Плетнев, подобно Комаровичу, обращал внимание на письмо Петерсона Достоевскому от 6 марта 1876 г. и статью «об артелях», вызвавшую отклик последнего в «Дневнике писателя», и также не сомневался, что указанная статья была написана самим Федоровым. Соответственно и начало знакомства писателя с идеями философа всеобщего дела он относил к 1876 г., впрочем, специально подчеркивая, что «о воскрешении предков» Достоевскому тогда вряд ли было сообщено. Следующей и главной вехой знакомства он считал обращение Петерсона к Достоевскому, имевшее место в конце 1877 г., а письмо Достоевского Петерсону от 24 марта 1878-го называл документом «исключительной важности» 2. При этом Плетнев указывал на необходимость разрешить целый ряд еще не решенных вопросов: был ли, помимо переписки с Петерсоном, какой-то другой источник, из которого Достоевский мог получить «прямые сведения о Федорове и его учении», «где имеется точный текст письма Достоевского к Н.П.Петерсону», «как согласовать утверждение Н.Петерсона, что Достоевский ничего не имел о Федорове, кроме одной рукописи-письма, с вопросом о некоей таинственной тетрадке, о которой говорит Горностаев», и главное — со сведениями из письма к Победоносцеву от 14 марта 1881 г. (Плетнев, подобно Георгиевскому и Комаровичу, был убежден, что оно написано не Петерсоном, а Федоровым), согласно которым в последней трети 1880 г. Достоевскому была отправлена еще одна рукопись, представлявшая собой часть федоровского ответа писателю 1. Давая свой ответ на эти вопросы, Плетнев утверждал, что «Достоевский Федорова лично не знал и вряд ли о нем знал что-либо существенное» 2, и опровергал ошибочное мнение Комаровича, будто Федоров состоял в прямой переписке с писателем, — однако тут же сам впадал в заблуждение, указывая, что, «судя иногда по утверждениям Федорова, письмо Достоевского к Петерсону писано Федорову» 3. Наконец, ученый привлекал внимание к высказываниям самого Федорова о Достоевском, подчеркивая их противоречивый характер и настаивая на необходимости как-то объяснить присутствие в текстах философа отзывов, «исполненных восторга и преклонения», и «отзывов, кипящих гневом и негодованием» 4.
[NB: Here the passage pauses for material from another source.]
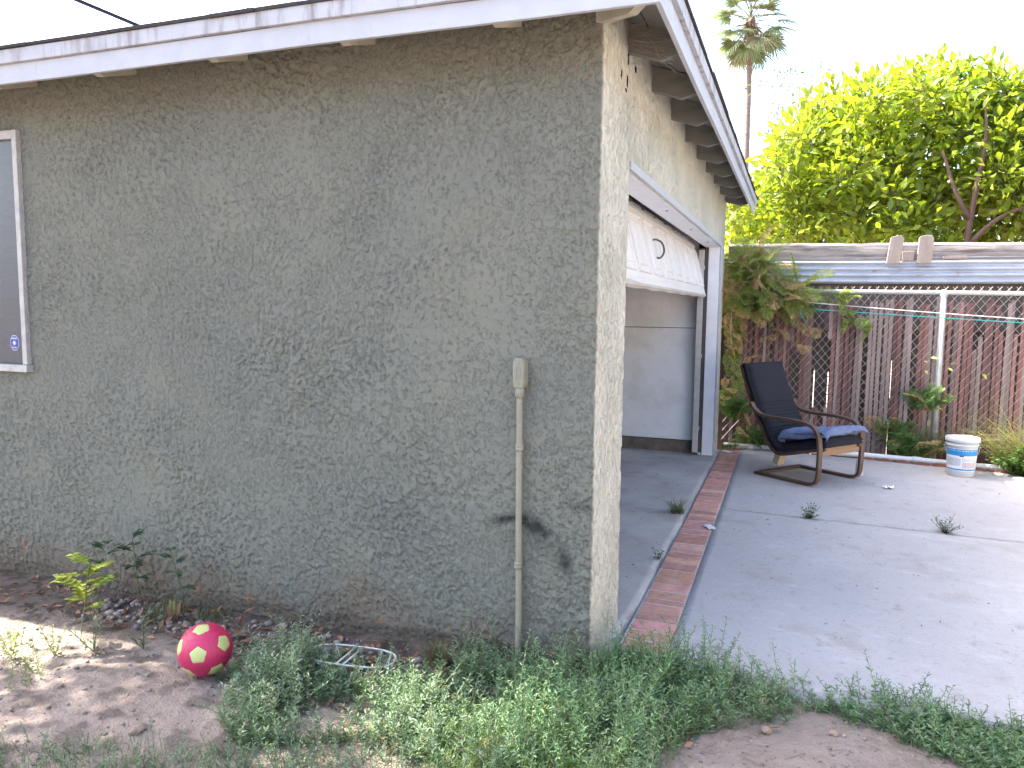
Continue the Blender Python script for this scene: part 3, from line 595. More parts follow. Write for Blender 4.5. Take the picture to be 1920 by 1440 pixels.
# dry twigs caught under the eave
mb = MB()
for i in range(26):
    p = Vector((random.uniform(.0, .05), random.uniform(.30, .42), random.uniform(2.60, 2.72))); q = [p]
    d = Vector((random.uniform(.5, 1), random.uniform(-.35, .25), random.uniform(-.45, .1))).normalized()
    for j in range(5): d = (d + Vector([random.uniform(-.25, .25) for _ in range(3)])).normalized(); q.append(q[-1] + d * random.uniform(.02, .06))
    q = [v for v in q if v.x < .245]
    if len(q) > 2: mb.tube(q, random.uniform(.0006, .0014), 4, 0)
mb.build('twig_bundle', M_twig, label='tangle of thin dry twigs caught under the eave beside the first rafter', cat='twigs')

# ================================================================= OVERHEAD CABLES
def ray(px, py): d = CF + CR * ((px - 960) / 1435.72) - CU * ((py - 720) / 1435.72); return d
CP = Vector((.75634, -3.03011, 1.5))
def roofpt(px, py):
    d = ray(px, py); n = Vector((0, -TAN, 1)); p0 = Vector((0, EY0 - .045, 2.715)); t = (p0 - CP).dot(n) / d.dot(n); return CP + d * t
a = CP + ray(60, -34) * 9.0; b = CP + ray(263, 51) * 9.6; e = b + (b - a) * .5
e = Vector((e.x, e.y, e.z)); mb = MB()
dirv = (b - a).normalized(); far = a - dirv * 40
# drop from the right towards a point on the roof behind the eave
n_ = Vector((0, -TAN, 1)); tt = (Vector((0, EY0, 2.71)) - b).dot(n_) / dirv.dot(n_) if abs(dirv.dot(n_)) > 1e-4 else 3
end = b + dirv * (min(max(tt, .3), 6) if tt > 0 else 3)
for off, rr in ((0, .016), (.024, .009)):
    mb.tube([far + Vector((0, 0, off)), a + Vector((0, 0, off)), b + Vector((0, 0, off)), end + Vector((0, 0, off))], rr, 6)
mb.build('power_cable', M_cable, label='thick dark bundled cable crossing the sky at the top left', cat='cable')
a = CP + ray(420, -9) * 14; b = CP + ray(476, 21) * 14.4; dv = (b - a).normalized(); mb = MB(); mb.tube([a - dv * 40, a, b, b + dv * .8], .011, 6)
mb.build('power_cable', M_cable, label='thin dark cable in the sky right of the thick bundled one', cat='cable')
# ================================================================= CHAIN-LINK FENCE WITH WOOD SLATS
FY = 5.75; FX0, FX1 = .02, 6.5; RZ = 1.70
FN = empty('chain_link_fence', (2.12, FY, 0), label='chain link fence threaded with worn red brown wooden slats, galvanised rail and post', cat='fence')
def fpart(mb, name, m, **k):
    o = mb.build(name, m, FN, **k); o.matrix_parent_inverse = Matrix.Translation((-2.12, -FY, 0)); return o
mb = MB(); mb.tube([(FX0, FY, RZ + .012), (2.0, FY, RZ), (4, FY, RZ - .02), (FX1, FY, RZ - .02)], .022, 12); fpart(mb, 'top_rail', M_galv)
for px_ in (2.125, 4.6):
    mb = MB(); mb.tube([(px_, FY - .005, -.15), (px_, FY - .005, 1.67)], .03, 14); mb.lathe([(.034, 0), (.034, .05), (.024, .07), (0, .075)], (px_, FY - .005, 1.655), 14); fpart(mb, 'post', M_galv)
P_ = .078; mb = MB(); hz0, hz1 = .06, RZ + .06
for i in range(int((FX1 - FX0) / P_) + 45):
    for sgn, dy in ((1, -.016), (-1, .006)):
        xa = FX0 + (i - 22) * P_; H = hz1 - hz0; xb = xa + sgn * H * .80
        if sgn < 0: xa, xb = xa + H * .8, xa
        # clip to fence extent
        za, zb = hz0, hz1
        def at(x): return za + (x - xa) / (xb - xa) * (zb - za)
        lo, hi = min(xa, xb), max(xa, xb)
        if hi < FX0 or lo > FX1: continue
        pts = []
        for xx in (xa, xb):
            xc = min(max(xx, FX0), FX1); pts.append((xc, at(xc)))
        (x0, z0), (x1, z1) = pts; n = max(2, int(abs(z1 - z0) / .14))
        mb.tube([(x0 + (x1 - x0) * t / n + .004 * sin(t * 2.1 + i), FY + dy + .003 * sin(t * 1.7 + i * 2), z0 + (z1 - z0) * t / n) for t in range(n + 1)], .0024, 4, caps=False)
fpart(mb, 'wire_mesh', M_wire)
mb = MB(); x = FX0 + .03; i = 0
gaps = [(.70, .76, .35, 1.15), (.93, 1.08, .35, 1.25), (2.40, 2.47, 1.25, 1.36)]
while x < FX1:
    wd = .034 + random.uniform(-.004, .004); top = RZ - .07 + random.uniform(-.05, .03); bot = .0 + random.uniform(0, .02); lean = random.uniform(-.012, .012)
    if random.random() < .08: top -= random.uniform(.05, .35)
    col = random.choice([(.18, .085, .078), (.15, .078, .072), (.20, .105, .095), (.15, .105, .098), (.24, .185, .17), (.12, .062, .058), (.20, .15, .138), (.19, .09, .082), (.22, .165, .15)]); q = random.uniform(1.05, 1.55); col = tuple(c * q for c in col)
    segs = [(bot, top)]
    for (ga, gb, z0, z1) in gaps:
        if ga < x < gb: segs = [(bot, z0 + random.uniform(-.15, .15))] + ([(z1 + random.uniform(-.1, .1), top)] if random.random() < .6 else [])
    if random.random() < .03: segs = []
    for (z0, z1) in segs:
        if z1 - z0 < .05: continue
        n = 6; vs = []; th_ = .006; ph = random.uniform(0, 6)
        for j in range(n + 1):
            z = z0 + (z1 - z0) * j / n; xx = x + lean * (z / 1.7) + .002 * sin(j + ph); yy = FY - .005 + .003 * sin(j * 1.3 + ph)
            vs += [(xx, yy, z), (xx + wd, yy + random.uniform(-.001, .001), z), (xx + wd, yy + th_, z), (xx, yy + th_, z)]
        fs = [(j * 4 + k2, j * 4 + (k2 + 1) % 4, j * 4 + 4 + (k2 + 1) % 4, j * 4 + 4 + k2) for j in range(n) for k2 in range(4)] + [(3, 2, 1, 0), tuple(n * 4 + k2 for k2 in range(4))]
        mb.add(vs, fs, 0, col)
    x += wd + random.choice([.006, .008, .010, .012, .014]) + (.012 if random.random() < .06 else 0); i += 1
fpart(mb, 'slat_panel', M_slat)

# neighbour's board fence behind, patched with corrugated iron and capped with a timber
NF = empty('board_fence', (2.0, 6.02, 0), label='old grey board fence behind, capped by a weathered timber and corrugated iron', cat='fence')
def npart(mb, name, m, **k):
    o = mb.build(name, m, NF, **k); o.matrix_parent_inverse = Matrix.Translation((-2.0, -6.02, 0)); return o
mb = MB(); x = -.6
while x < 7.2:
    wd = random.uniform(.12, .15); yb = 6.03 + random.uniform(0, .006); zt_ = 1.96 + random.uniform(-.03, .03); slit = any(x < q <= x + wd for q in (.55, .85, 1.02, 1.62, 2.3, 3.4)); zs = random.uniform(.75, 1.0)
    mb.box((x, yb, zs), (x + wd, 6.05, zt_)); mb.box((x, yb, -.2), (x + wd - (.011 if slit else .0), 6.05, zs)); x += wd - .0005
npart(mb, 'board_panel', M_oldv)
mb = MB(); mb.box((-.6, 5.985, 1.30), (7.2, 6.028, 1.39)); npart(mb, 'cross_rail', M_oldv); mb = MB(); mb.box((-.6, 5.985, .35), (7.2, 6.028, .44)); npart(mb, 'cross_rail', M_oldv)
mb = MB(); n = 120; xs = np.linspace(-.6, 7.2, n); m_ = 40; vs = []
for i in range(m_ + 1):
    t = i / m_; z = 1.795 + .275 * t
    for xx in xs:
        vs.append((xx, 5.965 + .013 * cos(t * 2 * pi * 4.2 + .6) + .004 * float(perlin(np.array(xx * 1.5), np.array(t * 2.0), 4)), z + .008 * float(perlin(np.array(xx * .7), np.array(0.0), 9)) - .004 * (xx - 1.5)))
mb.add(vs, [tuple(q) for q in gridfaces(n, m_ + 1)], 0, sm=True); o = npart(mb, 'corrugated_sheet', M_corr); sm_ = o.modifiers.new('thick', 'SOLIDIFY'); sm_.thickness = .002
mb = MB(); n = 90; xs = np.linspace(.0, 7.2, n); vs = []
for xx in xs:
    p = [float(v) for v in (.012 * perlin(xx * 2.2, .0, 5), .010 * perlin(xx * 2.6, 3., 6), .006 * perlin(xx * 9, 1., 7))]
    zt = 2.235 - .010 * (xx - .5) + p[0] * .6 + p[2]; zb = 2.04 + p[1] * .3
    vs += [(xx, 5.965 + p[1], zb), (xx, 6.06, zb), (xx, 6.055, zt - .012), (xx, 6.03, zt), (xx, 5.985 + p[0], zt - .004), (xx, 5.968 + p[1], zt - .03), (xx, 5.962 + p[2], (zt + zb) / 2)]
k = 7; mb.add(vs, [(i * k + j, i * k + (j + 1) % k, (i + 1) * k + (j + 1) % k, (i + 1) * k + j) for i in range(n - 1) for j in range(k)] + [tuple(range(k)), tuple((n - 1) * k + j for j in range(k))])
npart(mb, 'timber_cap', M_old)
M_stake = mat('stake_wood', (.36, .29, .25), .9, scale=9, var=.2, bump=.6, bscale=40, stretch=(1, 1, .2))
for (xa, wd, z1, lean) in ((1.60, .125, 2.285, .03), (1.885, .135, 2.285, .01)):
    mb = MB(); c = .02; poly = [(xa, 2.0), (xa + wd, 2.0), (xa + wd + lean, z1 - c * 1.5), (xa + wd + lean - c, z1), (xa + wd * .5 + lean, z1 + .004), (xa + lean + c, z1 - .005), (xa + lean, z1 - c)]
    mb.prism(poly, 1, 5.90, 5.94); npart(mb, 'stake', M_stake, bevel=.004)
mb = MB(); mb.box((1.75, 5.94, 2.03), (1.86, 5.958, 2.13)); npart(mb, 'wood_block', M_stake, bevel=.004); mb = MB(); mb.box((2.12, 5.92, 2.045), (2.34, 5.944, 2.075)); npart(mb, 'wood_block', M_stake, bevel=.004)

# clotheslines and hanging cord
def sagline(a, b, sag, n=16): a, b = Vector(a), Vector(b); return [a.lerp(b, t / n) - Vector((0, 0, sag * 4 * (t / n) * (1 - t / n))) for t in range(n + 1)]
mb = MB(); mb.tube(sagline((.03, 5.60, 1.665), (4.6, 5.60, 1.36), .035), .0042, 6); mb.build('clothesline', M_cord, label='white clothesline stretched across the slatted fence, above the teal one', cat='cord')
mb = MB(); mb.tube(sagline((.80, 5.60, 1.525), (4.6, 5.60, 1.33), .012), .0045, 6); mb.tube(smooth_path([(.80, 5.598, 1.525), (.80, 5.59, 1.46), (.83, 5.59, 1.40), (.85, 5.59, 1.36)], 4), .0035, 5); mb.tube(smooth_path([(.80, 5.598, 1.525), (.785, 5.59, 1.47), (.80, 5.59, 1.42)], 4), .0035, 5); mb.tube(sagline((.80, 5.6, 1.525), (.05, 5.6, 1.64), .01), .0025, 5, 1)
mb.build('clothesline', [M_teal, M_cord], label='teal green cord knotted to a thin line, stretched below the white one', cat='cord')
mb = MB(); mb.tube(smooth_path([(.085, 5.575, 1.66), (.09, 5.57, 1.45), (.088, 5.57, 1.25), (.10, 5.57, 1.11), (.07, 5.57, 1.12)], 5), .0042, 6); mb.build('hanging_cord', M_cord, label='short white cord hanging down over the fern beside the garage door', cat='cord')

# white pipe along the foot of the fence and the scalloped edging
mb = MB(); mb.tube([(.06, 5.56, .028), (.9, 5.57, .028), (1.42, 5.53, .03), (2.2, 5.42, .03), (2.9, 5.27, .03), (4.6, 4.98, .03)], .028, 14); mb.tube([(1.9, 5.463, .03), (1.98, 5.452, .03)], .033, 14); mb.tube([(.3, 5.563, .028), (.37, 5.564, .028)], .033, 14)
mb.build('pipe', M_pvc, label='long white plastic pipe lying along the foot of the slatted fence', cat='pipe')
n_ed = 0
def scallop():
    mb = MB(); n = 12
    poly = [(-.075, 0)] + [(.075 * cos(t), .014 + .034 * sin(t)) for t in np.linspace(pi, 0, n)] + [(.075, 0)]
    mb.prism(poly[::-1], 1, -.012, .012); return mb
sc0 = None
for i in range(9):
    xx = 1.50 + i * .157; yy = 5.47 - (xx - 1.5) * .17
    if 2.02 < xx < 2.02: continue
    if sc0 is None:
        sc0 = scallop().build('edging_tile', M_terra, bevel=.003); o = sc0
    else: o = sc0.copy(); C.objects.link(o)
    o.location = (xx, yy - .03, -.012 + random.uniform(-.012, .004)); o.rotation_euler = (random.uniform(-.25, .05), random.uniform(-.1, .1), -.17 + random.uniform(-.08, .08))
    setp(o, 'small terracotta scalloped edging tile set in the row before the white pipe', 'edging tile', 'scalloped edging tiles by the fence')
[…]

Что же касается проблемы влияния федоровских идей на замысел «Братьев Карамазовых», то Плетнев, критикуя позицию Комаровича, заявлял: «утверждения о мощности» этого влияния «служат к затемнению истинного положения вещей» 5. «Правда, в черновиках “Братьев Карамазовых” находим фразы вроде “Воскресение предков зависит от нас”, или семья “как практическое начало любви”, но это не столь существенно. Достоевский вторую фразу мог легко написать и без Федорова, равно как и рассуждения о семье. И наконец, окончательный текст романа почти не несет каких-либо следов влияния Федорова» 6. Саму «тему соперничества и возможного убийства отца» можно обнаружить уже в «Подростке», а «история Федора Павловича есть своеобразный отклик воспоминаний детства писателя» и «искать здесь влияния Федорова совершенно излишне» 7. Наконец, о своей вере в воскресение и будущую жизнь Достоевский говорил и до Федорова — в подтверждение этого тезиса Плетнев приводил фрагменты его писем сестре В.М.Ивановой и племяннице Соне. Федоровские же следы в набросках к «Братьям Карамазовым» — дань обычному для Достоевского методу работы над своими произведениями: «Все, что будило мысль, что служило озаряющим или оттеняющим моментом, вносилось им в свои заметки», однако в основе целого всегда «лежало глубоко выстраданное убеждение и верования, выработанные в течение десятков лет», согласно которым «центр — в просветлении сердца, в значении очищающей силы страдания, в примере Христа, наконец, в идее о человеке совершенном, положительном и свободно влекущемся к добру» 1.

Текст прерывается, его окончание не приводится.